Exercise description: Starting at the first line of the data, please print exactly those lines through the one that holds "part(kt, 'key_ring', MB().tube([kT", omitting every picture.
===== Data section
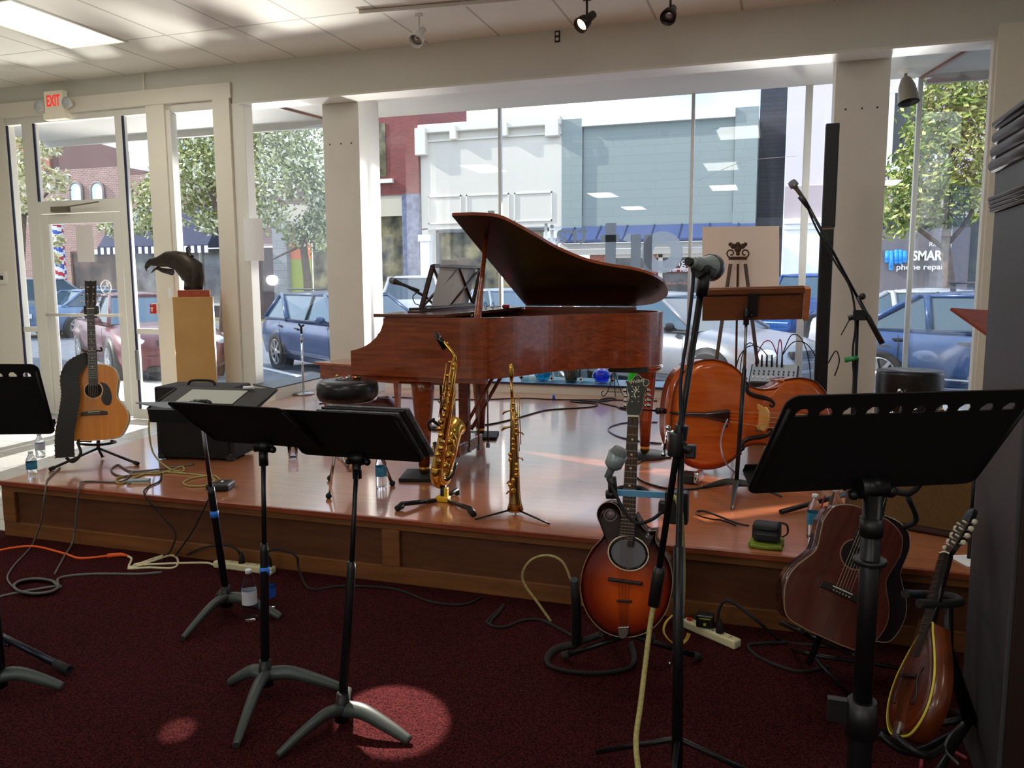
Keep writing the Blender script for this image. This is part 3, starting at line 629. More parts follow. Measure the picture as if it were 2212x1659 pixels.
for k in range(14):
    x, y = random.uniform(-.07, .1), random.uniform(-.05, .05); c = (BLKP, REDP, CHR, BRASS, STEEL)[k % 5]
    nm = ('key', 'charm', 'key', 'bead', 'key')[k % 5]
    part(kt, nm, MB().ball((x, y, .012), .011, kT, 8) if k % 2 else MB().bar(kT @ V((x-.02, y, .008)), kT @ V((x+.02, y+.02, .014)), .012, .004), c, True)
part(kt, 'key_ring', MB().tube([kT @ V((.03*math.cos(a*PI/8), .03*math.sin(a*PI/8), .01)) for a in range(17)], .003, 5), CHR, True)

# red bag on the floor
p = PZ(800, 893, S); bgm = mat('dark_red_leather', (86, 22, 26), .45, noise=.3)
bg_ = thing('red_bag', 'dark red leather bag slumped on the stage under the bench', 'bag', p)
mb = MB(); rg = []
for x, h, w in ((-.3, .08, .05), (-.26, .2, .08), (-.1, .2, .1), (.08, .15, .1), (.2, .17, .09), (.27, .1, .06), (.29, .03, .03)):
    rg.append([(x, w*math.cos(a), h*.5+h*.5*math.sin(a)) for a in [2*PI*k/12 for k in range(12)]])
part(bg_, 'body', MB().loft(rg, M=Matrix.Translation(p)), bgm, True)
part(bg_, 'handle', MB().tube([p+V(v) for v in spline([(-.26, -.05, .15), (-.2, -.1, .22), (0, -.11, .17), (.15, -.1, .16), (.22, -.06, .15)], 5)], .008, 6), bgm, True)
part(bg_, 'zipper', MB().tube([p+V((-.25, -.02, .2)), p+V((-.1, -.01, .203)), p+V((.1, -.01, .158)), p+V((.2, -.02, .17))], .005, 5), STEEL, True)
# ------------------------------------------------------------------ saxophones
def keycup(mb, c, n, r): 
    n = V(n).normalized(); M = frame(c, n.orthogonal(), n.cross(n.orthogonal()))
    if M.to_3x3().col[2].dot(n) < 0: M = frame(c, n.orthogonal(), -n.cross(n.orthogonal()))
    return mb.lathe([(0, 0), (r, 0), (r, .004), (r*.8, .008), (0, .009)], 14, M)
base = PZ(955, 1083, S); Y0 = base.y
t = thing('alto_saxophone', 'golden alto saxophone standing on a black tripod stand before the piano', 'saxophone', base)
px = lambda x, y, dy=0: PY(x, y, Y0+dy)
top = px(978, 800); body0 = px(972, 832); bow = px(948, 1018)
P_ = [px(980, 782), px(976, 830), px(969, 880), px(960, 930), px(950, 985), px(945, 1010)]
part(t, 'body_tube', MB().tube(spline(P_, 4), [.015+.021*(i/20) for i in range(21)], 18), BRASS, True)
bo = [P_[-1], px(944, 1030, .0), px(950, 1040, .03), px(958, 1034, .07), px(961, 1015, .09)]
part(t, 'bow', MB().tube(spline(bo, 5), [.036+.008*(i/20) for i in range(21)], 18), BRASS, True)
bl = [px(961, 1015, .09), px(965, 985, .11), px(970, 955, .13), px(975, 932, .15), px(981, 920, .19)]
rr = [.042, .044, .046, .049, .052, .055, .055, .056, .057, .058, .059, .06, .061, .062, .063, .066, .07]
part(t, 'bell', MB().tube(spline(bl, 4), rr, 24, False), BRASS, True)
part(t, 'bell_interior', MB().tube([px(973, 940, .13), px(981, 921, .188)], [.045, .066], 20), BRASSD, True)
nk = [px(981, 785), px(982, 772), px(976, 760), px(966, 748), px(958, 738)]
part(t, 'neck', MB().tube(spline(nk, 5), [.0125-.004*(i/20) for i in range(21)], 14).ball(px(980, 788), .018), BRASS, True)
part(t, 'mouthpiece', MB().tube([px(962, 754), px(950, 733), px(941, 720)], [.018, .018, .011], 14), mat('ebonite', (14, 14, 15), .2), True)
part(t, 'ligature', MB().tube([px(961, 752), px(957, 745)], .0175, 14), BRASS, True)
ax = (P_[0]-P_[-1]).normalized(); side = V((1, .05, 0)); fwd = V((0, -1, .1)).normalized()
rods = MB()
for dx, a, b in ((.022, .03, .5), (.034, .06, .46), (-.012, .2, .52), (.012, .28, .6), (.042, .32, .6), (.05, .3, .55), (-.026, .05, .5), (.0, .02, .4)):
    p0 = P_[-1]+ax*(.62*(1-a)); p1 = P_[-1]+ax*(.62*(1-b)-.02)
    rods.tube([p0+side*dx+fwd*.03, p1+side*(dx+.006)+fwd*.042], .003, 6)
part(t, 'key_rods', rods, BRASS, True)
random.seed(5)
for k in range(16):
    u = .04+k*.037; r = .009+.011*(1-u/.62)
    c = P_[-1]+ax*u+fwd*(.034-.018*u)+side*random.choice((-.012, .004, .016)); part(t, 'key_cup', keycup(MB(), c, fwd+side*random.uniform(-.4, .5), r), BRASS if k % 3 else BRASSD, True)
for k, (x, y) in enumerate(((972, 955), (970, 985), (962, 1008))): part(t, 'bell_key_cup', keycup(MB(), px(x, y, .03), fwd+side*.6, .026), BRASS, True)
part(t, 'bell_key_guard', MB().tube(spline([px(978, 935, .03), px(986, 950, .02), px(984, 985, .02), px(974, 1005, .03)], 4), .003, 6).tube([px(975, 945, .02), px(985, 968, .01), px(977, 1000, .02)], .003, 6), BRASS, True)
for k in range(3): part(t, 'palm_key', MB().tube([px(966, 845+12*k), px(957, 852+12*k), px(950, 858+12*k)], [.003, .005, .003], 6), BRASS, True)
part(t, 'thumb_rest', MB().tube([px(962, 868), px(952, 872), px(946, 866)], .004, 6), BLKP, True)
part(t, 'octave_key', MB().tube(spline([px(984, 790), px(986, 775), px(975, 758)], 4), .003, 6).ball(px(966, 742), .008), BRASS, True)

yel = mat('yellow_plastic', (226, 176, 36), .4)
t = thing('saxophone_stand', 'black folding tripod stand with yellow hub, holding the alto saxophone', 'instrument stand', base)
hub = px(957, 1077)
part(t, 'hub', MB().box(hub, (.075, .05, .03)).box(hub+V((.02, 0, .035)), (.02, .03, .06)), yel, True, .006)
part(t, 'post', MB().tube([hub, px(958, 1040, .04)], .016, 12).tube([px(958, 1042, .05), px(948, 985, .11), px(938, 955, .12)], .012, 8), BLK, True)
for a, b in ((px(948, 1080), PZ(856, 1100, S+.012)), (px(968, 1082), PZ(1024, 1112, S+.015)), (px(966, 1070, .02), PZ(989, 1066, S+.012))):
    l = part(t, 'leg', MB().tube([a, a.lerp(b, .5)+V((0, 0, .012)), b.lerp(a, .12)+V((0, 0, .022)), b], [.012, .013, .014, .012], 8), BLK, True)
    part(l, 'rubber_foot', MB().tube([b.lerp(a, .14)+V((0, 0, .014)), b], [.018, .016], 8), RUB, True)
part(t, 'cradle', MB().tube(spline([px(930, 930, .1), px(925, 915, .06), px(938, 905, .05)], 4), .008, 8).tube(spline([px(985, 1000, .1), px(975, 1030, .05), px(945, 1040, .02), px(932, 1015, .02)], 4), .009, 8), BLK, True)

base = PZ(1112, 1110, S); Y0 = base.y; px = lambda x, y, dy=0: PY(x, y, Y0+dy)
t = thing('soprano_saxophone', 'straight brass soprano saxophone standing upright right of the alto', 'saxophone', base)
P_ = [px(1107, 862), px(1110, 920), px(1111, 990), px(1112, 1060), px(1113, 1085), px(1113, 1100)]
part(t, 'body_tube', MB().tube(P_, [.012, .019, .024, .029, .033, .044], 18), BRASSD, True)
part(t, 'bell_rim', MB().tube([px(1113, 1097), px(1113, 1103)], [.041, .043], 20), BRASS, True)
part(t, 'neck', MB().tube([px(1104, 822), px(1107, 865)], [.006, .009], 12), BRASS, True)
part(t, 'mouthpiece', MB().tube([px(1104, 786), px(1104, 795), px(1105, 812), px(1105, 824)], [.007, .012, .013, .008], 14), BRASS, True)
part(t, 'key_rods', MB().tube([px(1116, 852, -.02), px(1122, 975, -.02)], .003, 6).tube([px(1121, 856, -.01), px(1125, 960, -.01)], .003, 6).tube([px(1101, 985, -.02), px(1102, 1075, -.02)], .0025, 6).tube([px(1110, 870, -.02), px(1114, 1000, -.02)], .0025, 6), BRASS, True)
random.seed(9)
for k in range(18): part(t, 'key_cup', keycup(MB(), px(1109+random.choice((-6, 0, 7)), 872+k*11, -.018-.0006*k), (random.uniform(-.6, .8), -1, 0), .009+.0003*k), BRASS, True)
for x, y, s in ((1090, 890, 1), (1088, 925, 1.4), (1128, 935, .8), (1127, 990, .8), (1099, 1040, .8), (1098, 1062, .8)):
    part(t, 'side_key', MB().tube([px(1106, y-4), px(x, y), px(x-4 if x < 1106 else x+3, y+5)], [.003, .006*s, .004], 6), BRASSD, True)
t = thing('soprano_stand', 'small black tripod peg stand under the soprano saxophone', 'instrument stand', base)
part(t, 'peg', MB().tube([base+V((0, 0, .01)), base+V((0, 0, .09))], .012, 10), BLK, True)
for b in (PZ(1026, 1122, S+.004), PZ(1187, 1132, S+.006), PZ(1117, 1085, S+.004)): part(t, 'leg', MB().tube([base+V((0, 0, .028)), b], .005, 6), BLK, True)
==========
Exercise response:
Keep writing the Blender script for this image. This is part 3, starting at line 629. More parts follow. Measure the picture as if it were 2212x1659 pixels.
for k in range(14):
    x, y = random.uniform(-.07, .1), random.uniform(-.05, .05); c = (BLKP, REDP, CHR, BRASS, STEEL)[k % 5]
    nm = ('key', 'charm', 'key', 'bead', 'key')[k % 5]
    part(kt, nm, MB().ball((x, y, .012), .011, kT, 8) if k % 2 else MB().bar(kT @ V((x-.02, y, .008)), kT @ V((x+.02, y+.02, .014)), .012, .004), c, True)
part(kt, 'key_ring', MB().tube([kT @ V((.03*math.cos(a*PI/8), .03*math.sin(a*PI/8), .01)) for a in range(17)], .003, 5), CHR, True)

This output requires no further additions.